§ **TASK DETAILS**: Transcribe the material exactly. Images do not belong in the copy.

GIVEN INFORMATION start

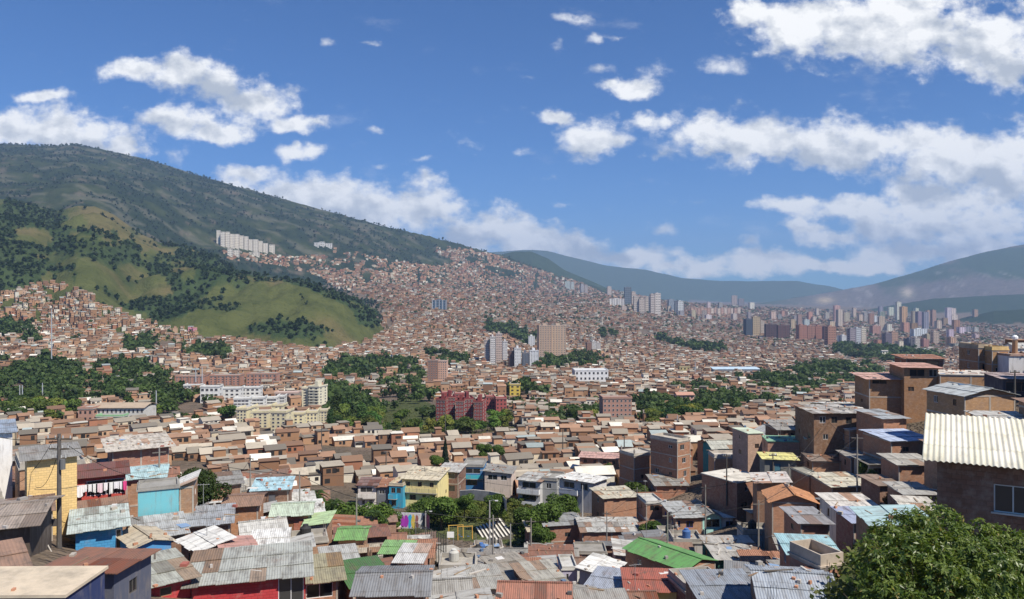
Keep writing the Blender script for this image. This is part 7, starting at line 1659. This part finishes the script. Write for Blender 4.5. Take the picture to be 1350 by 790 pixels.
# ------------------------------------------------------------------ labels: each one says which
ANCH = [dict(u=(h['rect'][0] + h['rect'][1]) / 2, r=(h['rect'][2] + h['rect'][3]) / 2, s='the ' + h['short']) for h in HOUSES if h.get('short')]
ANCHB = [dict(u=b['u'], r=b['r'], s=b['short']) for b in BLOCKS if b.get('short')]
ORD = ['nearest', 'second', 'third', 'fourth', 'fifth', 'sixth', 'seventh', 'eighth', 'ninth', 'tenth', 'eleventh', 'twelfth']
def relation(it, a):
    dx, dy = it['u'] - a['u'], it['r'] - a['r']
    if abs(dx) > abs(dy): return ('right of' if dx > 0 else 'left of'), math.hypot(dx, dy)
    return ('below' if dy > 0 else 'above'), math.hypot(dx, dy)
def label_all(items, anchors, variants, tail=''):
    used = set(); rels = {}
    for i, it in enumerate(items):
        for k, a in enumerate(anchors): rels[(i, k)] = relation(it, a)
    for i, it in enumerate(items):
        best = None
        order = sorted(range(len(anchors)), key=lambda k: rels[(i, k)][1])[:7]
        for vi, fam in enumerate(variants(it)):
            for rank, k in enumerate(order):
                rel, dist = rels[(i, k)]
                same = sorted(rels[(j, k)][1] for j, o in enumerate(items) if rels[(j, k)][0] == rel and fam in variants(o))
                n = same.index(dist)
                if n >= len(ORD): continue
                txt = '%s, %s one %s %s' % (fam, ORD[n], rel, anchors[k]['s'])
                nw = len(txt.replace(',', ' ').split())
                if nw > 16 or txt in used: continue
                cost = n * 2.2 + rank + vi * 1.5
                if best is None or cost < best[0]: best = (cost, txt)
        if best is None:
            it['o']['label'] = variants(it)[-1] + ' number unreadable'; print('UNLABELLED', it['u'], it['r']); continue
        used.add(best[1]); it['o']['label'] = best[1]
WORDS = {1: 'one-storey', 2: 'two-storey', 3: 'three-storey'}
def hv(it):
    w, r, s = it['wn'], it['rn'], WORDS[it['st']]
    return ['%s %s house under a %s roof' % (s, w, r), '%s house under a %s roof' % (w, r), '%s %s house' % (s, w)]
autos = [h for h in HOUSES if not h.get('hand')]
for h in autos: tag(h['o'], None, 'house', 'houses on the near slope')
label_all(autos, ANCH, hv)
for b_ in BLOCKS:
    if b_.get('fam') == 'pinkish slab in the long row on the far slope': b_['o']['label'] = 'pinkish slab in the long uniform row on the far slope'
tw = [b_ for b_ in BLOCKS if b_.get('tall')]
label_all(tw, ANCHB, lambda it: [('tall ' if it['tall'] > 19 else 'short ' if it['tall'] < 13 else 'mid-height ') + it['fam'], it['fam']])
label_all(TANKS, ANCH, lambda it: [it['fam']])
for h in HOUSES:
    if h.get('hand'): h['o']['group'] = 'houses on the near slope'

GIVEN INFORMATION end

§ **TASK ANSWER**:
Keep writing the Blender script for this image. This is part 7, starting at line 1659. This part finishes the script. Write for Blender 4.5. Take the picture to be 1350 by 790 pixels.
# ------------------------------------------------------------------ labels: each one says which
ANCH = [dict(u=(h['rect'][0] + h['rect'][1]) / 2, r=(h['rect'][2] + h['rect'][3]) / 2, s='the ' + h['short']) for h in HOUSES if h.get('short')]
ANCHB = [dict(u=b['u'], r=b['r'], s=b['short']) for b in BLOCKS if b.get('short')]
ORD = ['nearest', 'second', 'third', 'fourth', 'fifth', 'sixth', 'seventh', 'eighth', 'ninth', 'tenth', 'eleventh', 'twelfth']
def relation(it, a):
    dx, dy = it['u'] - a['u'], it['r'] - a['r']
    if abs(dx) > abs(dy): return ('right of' if dx > 0 else 'left of'), math.hypot(dx, dy)
    return ('below' if dy > 0 else 'above'), math.hypot(dx, dy)
def label_all(items, anchors, variants, tail=''):
    used = set(); rels = {}
    for i, it in enumerate(items):
        for k, a in enumerate(anchors): rels[(i, k)] = relation(it, a)
    for i, it in enumerate(items):
        best = None
        order = sorted(range(len(anchors)), key=lambda k: rels[(i, k)][1])[:7]
        for vi, fam in enumerate(variants(it)):
            for rank, k in enumerate(order):
                rel, dist = rels[(i, k)]
                same = sorted(rels[(j, k)][1] for j, o in enumerate(items) if rels[(j, k)][0] == rel and fam in variants(o))
                n = same.index(dist)
                if n >= len(ORD): continue
                txt = '%s, %s one %s %s' % (fam, ORD[n], rel, anchors[k]['s'])
                nw = len(txt.replace(',', ' ').split())
                if nw > 16 or txt in used: continue
                cost = n * 2.2 + rank + vi * 1.5
                if best is None or cost < best[0]: best = (cost, txt)
        if best is None:
            it['o']['label'] = variants(it)[-1] + ' number unreadable'; print('UNLABELLED', it['u'], it['r']); continue
        used.add(best[1]); it['o']['label'] = best[1]
WORDS = {1: 'one-storey', 2: 'two-storey', 3: 'three-storey'}
def hv(it):
    w, r, s = it['wn'], it['rn'], WORDS[it['st']]
    return ['%s %s house under a %s roof' % (s, w, r), '%s house under a %s roof' % (w, r), '%s %s house' % (s, w)]
autos = [h for h in HOUSES if not h.get('hand')]
for h in autos: tag(h['o'], None, 'house', 'houses on the near slope')
label_all(autos, ANCH, hv)
for b_ in BLOCKS:
    if b_.get('fam') == 'pinkish slab in the long row on the far slope': b_['o']['label'] = 'pinkish slab in the long uniform row on the far slope'
tw = [b_ for b_ in BLOCKS if b_.get('tall')]
label_all(tw, ANCHB, lambda it: [('tall ' if it['tall'] > 19 else 'short ' if it['tall'] < 13 else 'mid-height ') + it['fam'], it['fam']])
label_all(TANKS, ANCH, lambda it: [it['fam']])
for h in HOUSES:
    if h.get('hand'): h['o']['group'] = 'houses on the near slope'